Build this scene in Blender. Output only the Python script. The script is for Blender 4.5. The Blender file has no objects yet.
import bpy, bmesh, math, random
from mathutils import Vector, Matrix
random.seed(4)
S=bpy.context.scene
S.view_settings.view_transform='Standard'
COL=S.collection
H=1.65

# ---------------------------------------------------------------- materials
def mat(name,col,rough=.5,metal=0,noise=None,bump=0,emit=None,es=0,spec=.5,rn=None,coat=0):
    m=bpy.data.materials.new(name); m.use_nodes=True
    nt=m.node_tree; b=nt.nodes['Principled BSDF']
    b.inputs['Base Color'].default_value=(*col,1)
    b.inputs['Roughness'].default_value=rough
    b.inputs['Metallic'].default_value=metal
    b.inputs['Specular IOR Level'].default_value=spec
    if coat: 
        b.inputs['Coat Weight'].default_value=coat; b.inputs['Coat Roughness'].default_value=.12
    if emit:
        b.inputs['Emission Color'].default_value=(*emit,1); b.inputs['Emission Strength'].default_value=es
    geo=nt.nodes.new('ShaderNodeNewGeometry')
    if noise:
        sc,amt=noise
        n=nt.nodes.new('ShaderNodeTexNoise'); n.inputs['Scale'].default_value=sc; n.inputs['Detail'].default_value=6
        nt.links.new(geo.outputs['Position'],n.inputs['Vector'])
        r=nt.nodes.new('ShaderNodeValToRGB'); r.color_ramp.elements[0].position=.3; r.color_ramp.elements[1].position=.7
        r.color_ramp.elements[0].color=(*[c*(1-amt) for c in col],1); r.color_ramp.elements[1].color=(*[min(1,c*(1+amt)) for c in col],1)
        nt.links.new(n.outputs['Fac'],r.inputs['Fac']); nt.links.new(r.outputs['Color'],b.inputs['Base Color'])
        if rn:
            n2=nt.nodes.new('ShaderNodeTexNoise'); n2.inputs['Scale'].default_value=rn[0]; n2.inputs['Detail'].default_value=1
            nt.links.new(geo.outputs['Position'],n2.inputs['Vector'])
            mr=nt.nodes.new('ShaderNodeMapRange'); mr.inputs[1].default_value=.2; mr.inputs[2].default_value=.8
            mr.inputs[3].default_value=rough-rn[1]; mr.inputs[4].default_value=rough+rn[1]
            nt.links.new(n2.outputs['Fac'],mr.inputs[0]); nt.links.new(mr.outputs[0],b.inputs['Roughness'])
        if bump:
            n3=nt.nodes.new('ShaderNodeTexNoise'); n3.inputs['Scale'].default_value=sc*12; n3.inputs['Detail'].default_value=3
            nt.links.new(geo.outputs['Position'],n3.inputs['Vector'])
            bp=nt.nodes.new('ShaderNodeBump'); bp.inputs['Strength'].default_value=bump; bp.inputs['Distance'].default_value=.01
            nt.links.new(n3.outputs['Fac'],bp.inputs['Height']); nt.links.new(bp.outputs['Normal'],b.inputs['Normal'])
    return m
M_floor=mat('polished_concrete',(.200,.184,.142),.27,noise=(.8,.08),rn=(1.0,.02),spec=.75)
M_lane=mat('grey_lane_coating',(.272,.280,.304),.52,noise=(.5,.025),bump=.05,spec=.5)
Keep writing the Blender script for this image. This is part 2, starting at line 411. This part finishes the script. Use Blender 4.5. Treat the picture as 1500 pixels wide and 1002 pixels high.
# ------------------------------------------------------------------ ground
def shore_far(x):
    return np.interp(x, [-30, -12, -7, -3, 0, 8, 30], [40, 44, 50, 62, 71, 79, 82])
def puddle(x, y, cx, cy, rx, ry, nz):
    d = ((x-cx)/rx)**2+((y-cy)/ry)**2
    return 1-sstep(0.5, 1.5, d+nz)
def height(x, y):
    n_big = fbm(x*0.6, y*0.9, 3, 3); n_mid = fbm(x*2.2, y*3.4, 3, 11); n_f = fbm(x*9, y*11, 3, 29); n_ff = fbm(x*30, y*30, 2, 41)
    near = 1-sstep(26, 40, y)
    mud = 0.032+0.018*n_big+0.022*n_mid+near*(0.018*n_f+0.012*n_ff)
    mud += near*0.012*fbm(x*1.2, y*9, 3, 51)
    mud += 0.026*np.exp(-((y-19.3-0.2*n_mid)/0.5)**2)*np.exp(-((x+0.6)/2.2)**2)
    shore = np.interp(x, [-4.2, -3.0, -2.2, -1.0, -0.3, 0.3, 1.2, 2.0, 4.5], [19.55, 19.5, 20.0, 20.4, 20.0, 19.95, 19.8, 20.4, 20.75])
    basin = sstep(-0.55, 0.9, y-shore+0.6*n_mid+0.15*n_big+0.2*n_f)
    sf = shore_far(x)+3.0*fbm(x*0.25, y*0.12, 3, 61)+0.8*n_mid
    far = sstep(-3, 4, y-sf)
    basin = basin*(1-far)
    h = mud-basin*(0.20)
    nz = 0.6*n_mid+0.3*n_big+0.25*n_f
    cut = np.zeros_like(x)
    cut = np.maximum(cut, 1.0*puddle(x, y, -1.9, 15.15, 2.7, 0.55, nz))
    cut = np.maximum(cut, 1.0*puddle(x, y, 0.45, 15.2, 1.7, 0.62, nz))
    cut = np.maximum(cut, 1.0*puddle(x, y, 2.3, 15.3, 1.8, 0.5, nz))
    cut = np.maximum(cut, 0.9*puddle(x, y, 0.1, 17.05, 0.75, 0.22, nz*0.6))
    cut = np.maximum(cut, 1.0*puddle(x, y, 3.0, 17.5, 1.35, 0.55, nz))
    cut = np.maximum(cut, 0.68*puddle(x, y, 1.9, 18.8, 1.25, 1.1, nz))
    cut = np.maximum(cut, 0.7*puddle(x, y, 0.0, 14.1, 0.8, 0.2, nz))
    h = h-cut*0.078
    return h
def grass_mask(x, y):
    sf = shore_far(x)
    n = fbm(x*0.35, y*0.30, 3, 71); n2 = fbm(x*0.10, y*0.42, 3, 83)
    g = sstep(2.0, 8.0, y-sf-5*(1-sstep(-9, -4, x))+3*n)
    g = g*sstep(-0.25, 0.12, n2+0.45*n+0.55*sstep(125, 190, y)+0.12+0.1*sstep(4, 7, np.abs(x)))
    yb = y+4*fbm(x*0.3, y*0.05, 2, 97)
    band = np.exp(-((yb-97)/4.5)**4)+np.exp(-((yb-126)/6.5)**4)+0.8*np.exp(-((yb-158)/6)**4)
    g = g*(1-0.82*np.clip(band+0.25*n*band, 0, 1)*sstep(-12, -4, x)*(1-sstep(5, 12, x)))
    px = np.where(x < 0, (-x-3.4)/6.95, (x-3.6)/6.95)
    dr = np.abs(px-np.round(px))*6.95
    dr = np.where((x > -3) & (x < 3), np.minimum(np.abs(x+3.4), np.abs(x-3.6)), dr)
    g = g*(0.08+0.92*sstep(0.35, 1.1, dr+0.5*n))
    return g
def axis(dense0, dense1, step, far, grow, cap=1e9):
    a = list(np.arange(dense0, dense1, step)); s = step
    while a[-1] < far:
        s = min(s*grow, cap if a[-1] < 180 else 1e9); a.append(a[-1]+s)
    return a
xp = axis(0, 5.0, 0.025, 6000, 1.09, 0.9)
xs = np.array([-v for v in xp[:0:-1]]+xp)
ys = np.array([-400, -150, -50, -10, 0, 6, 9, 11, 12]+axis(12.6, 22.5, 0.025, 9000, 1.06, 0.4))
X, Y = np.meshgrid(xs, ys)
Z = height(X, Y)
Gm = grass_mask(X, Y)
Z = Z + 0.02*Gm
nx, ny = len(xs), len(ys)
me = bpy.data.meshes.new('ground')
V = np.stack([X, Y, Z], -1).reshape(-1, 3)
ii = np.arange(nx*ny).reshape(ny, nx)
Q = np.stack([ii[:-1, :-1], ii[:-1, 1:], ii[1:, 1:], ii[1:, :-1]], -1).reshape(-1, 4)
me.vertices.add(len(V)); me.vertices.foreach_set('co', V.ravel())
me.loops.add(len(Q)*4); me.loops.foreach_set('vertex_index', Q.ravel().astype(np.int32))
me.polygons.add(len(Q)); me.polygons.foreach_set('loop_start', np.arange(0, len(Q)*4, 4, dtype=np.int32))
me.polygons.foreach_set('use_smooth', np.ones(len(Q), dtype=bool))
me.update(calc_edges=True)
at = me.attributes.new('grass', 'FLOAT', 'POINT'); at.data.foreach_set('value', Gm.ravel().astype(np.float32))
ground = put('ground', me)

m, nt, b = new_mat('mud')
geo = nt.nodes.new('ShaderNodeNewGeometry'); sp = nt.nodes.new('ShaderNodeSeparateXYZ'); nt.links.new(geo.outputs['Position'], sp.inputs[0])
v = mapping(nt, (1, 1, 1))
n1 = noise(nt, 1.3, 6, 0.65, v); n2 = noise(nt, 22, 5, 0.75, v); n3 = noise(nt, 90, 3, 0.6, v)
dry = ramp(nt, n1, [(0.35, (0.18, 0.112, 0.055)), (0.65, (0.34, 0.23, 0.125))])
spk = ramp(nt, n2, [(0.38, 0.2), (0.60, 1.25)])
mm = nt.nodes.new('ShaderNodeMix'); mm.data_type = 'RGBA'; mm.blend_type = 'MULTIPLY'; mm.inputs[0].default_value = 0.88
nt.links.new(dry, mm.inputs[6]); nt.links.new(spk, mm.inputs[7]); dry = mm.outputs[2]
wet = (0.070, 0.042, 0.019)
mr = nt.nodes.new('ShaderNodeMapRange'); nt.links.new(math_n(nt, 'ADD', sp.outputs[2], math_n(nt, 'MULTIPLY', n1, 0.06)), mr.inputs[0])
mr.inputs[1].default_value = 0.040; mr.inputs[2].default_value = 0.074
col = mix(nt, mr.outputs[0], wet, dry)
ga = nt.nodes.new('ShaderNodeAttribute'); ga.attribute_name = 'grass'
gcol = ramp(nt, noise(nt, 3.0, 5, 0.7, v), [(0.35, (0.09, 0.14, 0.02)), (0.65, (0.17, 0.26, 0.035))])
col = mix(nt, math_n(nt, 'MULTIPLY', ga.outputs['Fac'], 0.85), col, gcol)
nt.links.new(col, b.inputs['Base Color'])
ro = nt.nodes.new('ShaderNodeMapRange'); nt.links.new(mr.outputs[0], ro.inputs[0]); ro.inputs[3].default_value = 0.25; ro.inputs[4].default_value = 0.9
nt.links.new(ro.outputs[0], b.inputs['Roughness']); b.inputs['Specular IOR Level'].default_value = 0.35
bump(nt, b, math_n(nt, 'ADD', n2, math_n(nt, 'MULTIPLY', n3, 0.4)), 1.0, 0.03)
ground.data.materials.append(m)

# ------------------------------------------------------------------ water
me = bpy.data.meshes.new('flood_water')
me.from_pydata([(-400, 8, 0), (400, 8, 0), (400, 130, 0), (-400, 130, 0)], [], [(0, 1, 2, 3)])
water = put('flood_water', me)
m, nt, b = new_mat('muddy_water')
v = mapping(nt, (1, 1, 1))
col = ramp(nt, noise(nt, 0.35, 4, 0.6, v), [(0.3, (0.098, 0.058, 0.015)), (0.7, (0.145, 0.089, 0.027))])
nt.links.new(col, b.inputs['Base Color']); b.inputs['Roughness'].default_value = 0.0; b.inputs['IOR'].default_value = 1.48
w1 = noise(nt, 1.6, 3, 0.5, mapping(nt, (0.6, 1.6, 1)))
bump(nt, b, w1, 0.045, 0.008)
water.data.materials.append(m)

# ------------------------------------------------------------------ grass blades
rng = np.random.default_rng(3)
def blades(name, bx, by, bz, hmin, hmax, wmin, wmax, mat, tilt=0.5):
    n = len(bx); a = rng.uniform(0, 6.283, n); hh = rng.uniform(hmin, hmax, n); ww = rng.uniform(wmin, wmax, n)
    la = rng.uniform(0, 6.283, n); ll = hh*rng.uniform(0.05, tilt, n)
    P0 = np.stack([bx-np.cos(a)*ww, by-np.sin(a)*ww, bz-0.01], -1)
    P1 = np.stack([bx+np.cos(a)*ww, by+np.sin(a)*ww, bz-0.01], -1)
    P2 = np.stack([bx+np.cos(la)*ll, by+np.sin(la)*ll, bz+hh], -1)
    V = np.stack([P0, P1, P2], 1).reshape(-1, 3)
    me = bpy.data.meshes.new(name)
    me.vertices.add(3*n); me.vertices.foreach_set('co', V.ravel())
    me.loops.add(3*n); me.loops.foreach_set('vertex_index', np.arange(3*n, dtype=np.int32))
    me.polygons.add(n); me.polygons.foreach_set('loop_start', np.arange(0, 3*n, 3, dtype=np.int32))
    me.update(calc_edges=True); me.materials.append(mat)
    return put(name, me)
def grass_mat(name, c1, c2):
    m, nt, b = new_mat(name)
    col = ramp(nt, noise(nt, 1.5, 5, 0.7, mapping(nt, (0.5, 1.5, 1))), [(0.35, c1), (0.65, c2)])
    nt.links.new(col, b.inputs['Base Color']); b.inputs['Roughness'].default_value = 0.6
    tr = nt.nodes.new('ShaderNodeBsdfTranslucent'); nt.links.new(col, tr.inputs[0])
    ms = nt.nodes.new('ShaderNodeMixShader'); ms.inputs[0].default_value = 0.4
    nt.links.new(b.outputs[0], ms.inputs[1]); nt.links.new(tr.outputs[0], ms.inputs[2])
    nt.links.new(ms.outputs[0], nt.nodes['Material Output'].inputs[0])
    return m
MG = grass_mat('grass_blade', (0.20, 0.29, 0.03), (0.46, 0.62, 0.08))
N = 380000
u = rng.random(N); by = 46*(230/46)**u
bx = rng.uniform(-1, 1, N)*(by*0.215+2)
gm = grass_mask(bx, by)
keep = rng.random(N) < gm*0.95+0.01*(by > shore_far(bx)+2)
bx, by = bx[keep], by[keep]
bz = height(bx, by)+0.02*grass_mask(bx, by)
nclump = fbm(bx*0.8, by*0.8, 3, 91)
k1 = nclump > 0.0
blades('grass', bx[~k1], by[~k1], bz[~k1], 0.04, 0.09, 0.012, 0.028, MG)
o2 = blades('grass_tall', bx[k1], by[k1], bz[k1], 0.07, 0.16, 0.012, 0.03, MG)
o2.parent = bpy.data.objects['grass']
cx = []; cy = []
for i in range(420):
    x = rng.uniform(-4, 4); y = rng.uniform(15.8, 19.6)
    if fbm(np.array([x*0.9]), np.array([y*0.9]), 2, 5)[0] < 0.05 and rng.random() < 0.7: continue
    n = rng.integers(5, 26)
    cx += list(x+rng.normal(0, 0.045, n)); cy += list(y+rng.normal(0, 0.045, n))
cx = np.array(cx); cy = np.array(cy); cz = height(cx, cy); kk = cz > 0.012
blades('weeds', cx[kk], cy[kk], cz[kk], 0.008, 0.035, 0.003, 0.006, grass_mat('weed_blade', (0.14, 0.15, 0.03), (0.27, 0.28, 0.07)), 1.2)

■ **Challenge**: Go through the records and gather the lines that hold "scene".

■ **Finished task**:
Build this scene in Blender. Output only the Python script. The script is for Blender 4.5. The Blender file has no objects yet.
S=bpy.context.scene